■ **Problem description**: Would you print the material exactly, starting at its first line and ending at the line holding "PI = math.pi"?
* * *
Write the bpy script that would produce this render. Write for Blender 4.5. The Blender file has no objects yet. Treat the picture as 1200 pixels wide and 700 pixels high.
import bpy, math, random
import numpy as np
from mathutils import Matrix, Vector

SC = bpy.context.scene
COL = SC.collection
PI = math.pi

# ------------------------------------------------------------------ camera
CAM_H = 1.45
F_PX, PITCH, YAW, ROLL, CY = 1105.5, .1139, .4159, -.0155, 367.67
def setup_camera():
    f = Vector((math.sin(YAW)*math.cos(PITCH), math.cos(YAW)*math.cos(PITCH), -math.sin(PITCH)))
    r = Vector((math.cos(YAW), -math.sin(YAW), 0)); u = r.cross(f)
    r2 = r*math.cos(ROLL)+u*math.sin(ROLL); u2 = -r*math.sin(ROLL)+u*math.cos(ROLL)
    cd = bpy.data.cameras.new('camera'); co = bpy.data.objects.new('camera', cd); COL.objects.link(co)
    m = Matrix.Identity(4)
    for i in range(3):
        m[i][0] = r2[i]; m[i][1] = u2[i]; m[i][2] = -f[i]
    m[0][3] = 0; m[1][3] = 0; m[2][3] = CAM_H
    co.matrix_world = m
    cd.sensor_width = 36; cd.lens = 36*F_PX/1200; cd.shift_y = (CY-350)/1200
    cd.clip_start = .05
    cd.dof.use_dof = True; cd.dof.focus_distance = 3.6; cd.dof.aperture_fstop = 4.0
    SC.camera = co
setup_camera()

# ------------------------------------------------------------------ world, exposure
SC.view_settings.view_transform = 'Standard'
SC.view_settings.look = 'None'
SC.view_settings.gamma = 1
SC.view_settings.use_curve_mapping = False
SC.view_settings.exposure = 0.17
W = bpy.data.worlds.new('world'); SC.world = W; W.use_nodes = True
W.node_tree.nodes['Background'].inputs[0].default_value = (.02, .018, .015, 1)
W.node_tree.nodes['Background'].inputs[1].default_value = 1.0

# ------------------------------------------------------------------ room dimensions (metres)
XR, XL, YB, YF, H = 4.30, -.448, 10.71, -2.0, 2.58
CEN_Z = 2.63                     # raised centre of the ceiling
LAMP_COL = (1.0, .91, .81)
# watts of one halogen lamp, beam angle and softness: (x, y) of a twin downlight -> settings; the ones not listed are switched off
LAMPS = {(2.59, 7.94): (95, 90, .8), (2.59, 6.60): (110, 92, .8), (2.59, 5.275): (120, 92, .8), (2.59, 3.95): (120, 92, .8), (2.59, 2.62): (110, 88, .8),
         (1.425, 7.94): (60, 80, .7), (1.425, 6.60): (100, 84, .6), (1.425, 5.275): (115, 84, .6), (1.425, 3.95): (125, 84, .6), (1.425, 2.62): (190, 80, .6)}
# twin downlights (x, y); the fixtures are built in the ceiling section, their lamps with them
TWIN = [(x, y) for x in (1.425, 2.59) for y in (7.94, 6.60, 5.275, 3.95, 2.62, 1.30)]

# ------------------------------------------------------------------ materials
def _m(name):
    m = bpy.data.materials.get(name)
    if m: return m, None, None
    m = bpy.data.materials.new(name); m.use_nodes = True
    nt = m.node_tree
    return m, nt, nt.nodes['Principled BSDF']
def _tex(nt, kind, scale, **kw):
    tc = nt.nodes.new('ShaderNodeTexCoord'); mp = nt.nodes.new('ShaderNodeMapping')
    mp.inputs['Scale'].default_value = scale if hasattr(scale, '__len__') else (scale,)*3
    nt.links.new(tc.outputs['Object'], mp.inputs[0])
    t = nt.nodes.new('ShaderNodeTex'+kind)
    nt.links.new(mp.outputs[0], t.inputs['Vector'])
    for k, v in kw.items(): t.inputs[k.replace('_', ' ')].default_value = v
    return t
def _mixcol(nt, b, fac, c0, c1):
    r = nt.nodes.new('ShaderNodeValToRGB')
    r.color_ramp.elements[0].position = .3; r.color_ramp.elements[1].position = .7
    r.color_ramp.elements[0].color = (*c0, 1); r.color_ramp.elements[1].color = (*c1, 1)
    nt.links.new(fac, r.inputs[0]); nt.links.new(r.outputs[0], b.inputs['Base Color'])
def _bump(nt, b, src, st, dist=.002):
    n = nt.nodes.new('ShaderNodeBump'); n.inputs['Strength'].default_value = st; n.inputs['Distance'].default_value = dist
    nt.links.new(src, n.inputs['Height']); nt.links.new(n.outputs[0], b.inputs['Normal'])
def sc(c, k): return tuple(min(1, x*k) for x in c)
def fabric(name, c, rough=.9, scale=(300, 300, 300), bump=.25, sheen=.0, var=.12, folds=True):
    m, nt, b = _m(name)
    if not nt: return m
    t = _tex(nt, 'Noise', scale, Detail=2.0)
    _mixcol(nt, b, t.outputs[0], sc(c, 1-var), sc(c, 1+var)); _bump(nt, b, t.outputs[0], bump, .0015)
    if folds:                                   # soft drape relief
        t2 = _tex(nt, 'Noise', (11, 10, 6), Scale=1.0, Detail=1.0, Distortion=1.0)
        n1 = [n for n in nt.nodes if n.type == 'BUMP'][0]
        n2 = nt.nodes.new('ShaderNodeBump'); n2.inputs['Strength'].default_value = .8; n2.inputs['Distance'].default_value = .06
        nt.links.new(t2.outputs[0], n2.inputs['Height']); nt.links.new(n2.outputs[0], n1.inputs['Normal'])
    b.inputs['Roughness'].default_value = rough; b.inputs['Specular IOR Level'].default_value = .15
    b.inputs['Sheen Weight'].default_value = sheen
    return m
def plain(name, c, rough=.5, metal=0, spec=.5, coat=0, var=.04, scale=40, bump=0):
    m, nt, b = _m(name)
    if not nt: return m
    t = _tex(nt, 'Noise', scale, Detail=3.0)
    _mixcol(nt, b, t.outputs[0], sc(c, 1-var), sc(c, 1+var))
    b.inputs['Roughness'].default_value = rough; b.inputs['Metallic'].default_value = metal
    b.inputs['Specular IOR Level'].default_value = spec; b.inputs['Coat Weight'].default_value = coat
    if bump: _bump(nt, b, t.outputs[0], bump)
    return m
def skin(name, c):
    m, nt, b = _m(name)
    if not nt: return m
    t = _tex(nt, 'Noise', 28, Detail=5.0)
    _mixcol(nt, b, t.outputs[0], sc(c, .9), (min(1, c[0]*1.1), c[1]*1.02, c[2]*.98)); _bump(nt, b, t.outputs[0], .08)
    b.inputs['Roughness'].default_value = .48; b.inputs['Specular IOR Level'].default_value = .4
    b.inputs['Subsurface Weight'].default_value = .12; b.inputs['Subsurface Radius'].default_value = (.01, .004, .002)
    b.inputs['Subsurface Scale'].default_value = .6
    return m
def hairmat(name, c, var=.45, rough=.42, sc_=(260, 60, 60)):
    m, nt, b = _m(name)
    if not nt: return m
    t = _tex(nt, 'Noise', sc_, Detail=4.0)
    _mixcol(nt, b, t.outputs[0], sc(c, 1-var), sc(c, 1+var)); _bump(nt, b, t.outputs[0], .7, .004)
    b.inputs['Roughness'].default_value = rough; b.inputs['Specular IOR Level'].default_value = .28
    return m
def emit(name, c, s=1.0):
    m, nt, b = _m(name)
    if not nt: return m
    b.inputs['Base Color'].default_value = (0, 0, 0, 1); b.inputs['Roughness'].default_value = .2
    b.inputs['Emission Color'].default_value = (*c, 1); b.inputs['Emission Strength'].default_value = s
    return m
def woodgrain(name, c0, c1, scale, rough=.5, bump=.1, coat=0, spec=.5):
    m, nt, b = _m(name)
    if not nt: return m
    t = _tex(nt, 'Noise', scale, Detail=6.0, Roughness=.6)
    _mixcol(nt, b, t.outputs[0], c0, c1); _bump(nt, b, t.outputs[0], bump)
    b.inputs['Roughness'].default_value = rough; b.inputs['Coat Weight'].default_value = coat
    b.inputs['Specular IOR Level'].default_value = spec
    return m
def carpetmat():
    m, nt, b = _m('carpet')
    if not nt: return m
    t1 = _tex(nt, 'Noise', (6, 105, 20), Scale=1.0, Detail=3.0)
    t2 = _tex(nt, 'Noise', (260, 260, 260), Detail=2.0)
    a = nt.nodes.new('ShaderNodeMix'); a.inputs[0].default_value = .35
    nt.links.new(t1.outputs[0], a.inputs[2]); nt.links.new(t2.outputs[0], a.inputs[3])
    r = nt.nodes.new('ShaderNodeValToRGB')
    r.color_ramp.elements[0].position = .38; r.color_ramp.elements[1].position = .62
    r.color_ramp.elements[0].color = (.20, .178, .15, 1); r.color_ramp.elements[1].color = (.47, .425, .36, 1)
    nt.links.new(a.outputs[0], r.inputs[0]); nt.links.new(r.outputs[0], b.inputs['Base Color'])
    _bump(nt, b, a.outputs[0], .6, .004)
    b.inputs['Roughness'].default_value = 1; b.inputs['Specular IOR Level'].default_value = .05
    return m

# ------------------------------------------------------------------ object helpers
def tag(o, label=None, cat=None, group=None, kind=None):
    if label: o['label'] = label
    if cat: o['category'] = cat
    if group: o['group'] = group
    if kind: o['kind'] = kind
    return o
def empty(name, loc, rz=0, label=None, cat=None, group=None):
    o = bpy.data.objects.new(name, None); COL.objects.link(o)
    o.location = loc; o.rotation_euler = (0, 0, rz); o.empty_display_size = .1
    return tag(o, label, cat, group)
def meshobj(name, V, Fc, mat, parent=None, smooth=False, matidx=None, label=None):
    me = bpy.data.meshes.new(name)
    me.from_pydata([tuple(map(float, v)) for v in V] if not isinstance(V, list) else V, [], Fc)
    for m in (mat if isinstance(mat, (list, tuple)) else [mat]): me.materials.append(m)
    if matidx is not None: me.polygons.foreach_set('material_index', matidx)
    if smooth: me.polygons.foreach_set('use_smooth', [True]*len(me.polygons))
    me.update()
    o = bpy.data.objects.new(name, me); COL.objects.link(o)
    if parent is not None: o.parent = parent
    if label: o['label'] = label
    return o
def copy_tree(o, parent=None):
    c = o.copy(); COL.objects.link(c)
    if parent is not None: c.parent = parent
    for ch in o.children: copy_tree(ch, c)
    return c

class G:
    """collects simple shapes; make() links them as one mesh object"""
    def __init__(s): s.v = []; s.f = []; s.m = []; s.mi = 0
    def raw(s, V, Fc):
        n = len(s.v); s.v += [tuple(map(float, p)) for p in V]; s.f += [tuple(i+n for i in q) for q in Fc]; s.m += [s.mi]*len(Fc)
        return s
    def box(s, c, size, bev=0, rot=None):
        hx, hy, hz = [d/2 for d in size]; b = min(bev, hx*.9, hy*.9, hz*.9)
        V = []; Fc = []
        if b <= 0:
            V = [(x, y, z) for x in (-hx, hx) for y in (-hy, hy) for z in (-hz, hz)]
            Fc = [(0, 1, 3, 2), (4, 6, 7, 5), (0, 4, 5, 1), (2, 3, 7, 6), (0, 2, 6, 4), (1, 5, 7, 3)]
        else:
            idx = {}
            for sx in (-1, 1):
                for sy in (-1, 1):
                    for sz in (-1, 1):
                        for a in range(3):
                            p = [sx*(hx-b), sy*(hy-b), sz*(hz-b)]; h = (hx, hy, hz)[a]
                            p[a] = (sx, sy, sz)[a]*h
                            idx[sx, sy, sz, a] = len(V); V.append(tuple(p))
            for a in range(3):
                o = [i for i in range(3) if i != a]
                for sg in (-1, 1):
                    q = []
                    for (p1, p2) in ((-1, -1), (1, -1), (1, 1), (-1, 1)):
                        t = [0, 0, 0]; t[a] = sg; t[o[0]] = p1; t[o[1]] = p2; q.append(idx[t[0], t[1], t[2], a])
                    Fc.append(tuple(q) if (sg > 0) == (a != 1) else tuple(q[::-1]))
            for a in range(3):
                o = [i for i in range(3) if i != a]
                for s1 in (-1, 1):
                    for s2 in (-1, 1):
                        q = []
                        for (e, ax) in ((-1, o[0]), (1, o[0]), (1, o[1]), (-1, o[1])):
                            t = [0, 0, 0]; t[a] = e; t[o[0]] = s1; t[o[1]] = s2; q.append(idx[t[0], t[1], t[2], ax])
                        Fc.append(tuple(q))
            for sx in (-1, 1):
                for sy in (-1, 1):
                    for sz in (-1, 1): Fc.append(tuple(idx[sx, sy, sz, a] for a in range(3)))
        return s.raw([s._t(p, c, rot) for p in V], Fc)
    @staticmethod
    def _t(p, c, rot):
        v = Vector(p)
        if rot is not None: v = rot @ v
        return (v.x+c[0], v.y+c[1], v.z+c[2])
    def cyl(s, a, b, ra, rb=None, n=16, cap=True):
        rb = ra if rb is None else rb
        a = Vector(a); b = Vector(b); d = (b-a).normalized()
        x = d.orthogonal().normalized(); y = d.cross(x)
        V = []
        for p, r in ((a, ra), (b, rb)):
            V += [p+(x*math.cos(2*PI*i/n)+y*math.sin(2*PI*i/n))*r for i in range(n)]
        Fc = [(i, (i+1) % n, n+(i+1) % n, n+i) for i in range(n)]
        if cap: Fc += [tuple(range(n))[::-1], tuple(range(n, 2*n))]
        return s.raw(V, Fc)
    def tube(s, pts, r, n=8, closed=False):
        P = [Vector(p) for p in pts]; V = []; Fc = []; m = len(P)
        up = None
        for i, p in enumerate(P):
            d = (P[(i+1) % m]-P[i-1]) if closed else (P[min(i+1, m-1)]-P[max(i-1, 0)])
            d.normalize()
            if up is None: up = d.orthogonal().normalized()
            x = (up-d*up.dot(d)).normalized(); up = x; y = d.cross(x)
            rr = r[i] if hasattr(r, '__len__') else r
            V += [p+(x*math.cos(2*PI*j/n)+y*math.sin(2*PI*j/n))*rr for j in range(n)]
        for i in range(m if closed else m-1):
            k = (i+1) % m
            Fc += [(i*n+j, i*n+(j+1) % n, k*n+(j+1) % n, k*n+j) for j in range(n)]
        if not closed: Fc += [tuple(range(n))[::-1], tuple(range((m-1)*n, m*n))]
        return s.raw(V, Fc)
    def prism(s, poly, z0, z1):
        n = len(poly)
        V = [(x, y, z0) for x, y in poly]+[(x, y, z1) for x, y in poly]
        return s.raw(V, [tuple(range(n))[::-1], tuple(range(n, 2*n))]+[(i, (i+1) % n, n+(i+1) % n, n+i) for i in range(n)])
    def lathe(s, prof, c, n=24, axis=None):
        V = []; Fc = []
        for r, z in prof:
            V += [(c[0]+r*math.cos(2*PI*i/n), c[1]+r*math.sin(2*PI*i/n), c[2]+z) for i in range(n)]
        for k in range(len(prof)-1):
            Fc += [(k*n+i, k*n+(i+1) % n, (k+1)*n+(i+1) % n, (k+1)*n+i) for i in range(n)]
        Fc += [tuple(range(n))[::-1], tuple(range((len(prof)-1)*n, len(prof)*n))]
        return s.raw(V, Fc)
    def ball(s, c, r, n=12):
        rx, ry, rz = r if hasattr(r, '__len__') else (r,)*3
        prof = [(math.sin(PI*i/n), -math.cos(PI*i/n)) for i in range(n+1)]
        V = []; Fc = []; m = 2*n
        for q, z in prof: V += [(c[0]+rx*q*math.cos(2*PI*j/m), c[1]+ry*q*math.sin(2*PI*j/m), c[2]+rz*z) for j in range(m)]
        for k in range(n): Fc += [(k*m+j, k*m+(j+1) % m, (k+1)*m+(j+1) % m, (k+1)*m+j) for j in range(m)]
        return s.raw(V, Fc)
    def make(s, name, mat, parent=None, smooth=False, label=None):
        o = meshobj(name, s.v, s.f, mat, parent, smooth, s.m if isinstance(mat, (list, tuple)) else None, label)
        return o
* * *
■ **Result for this task**:
Write the bpy script that would produce this render. Write for Blender 4.5. The Blender file has no objects yet. Treat the picture as 1200 pixels wide and 700 pixels high.
import bpy, math, random
import numpy as np
from mathutils import Matrix, Vector

SC = bpy.context.scene
COL = SC.collection
PI = math.pi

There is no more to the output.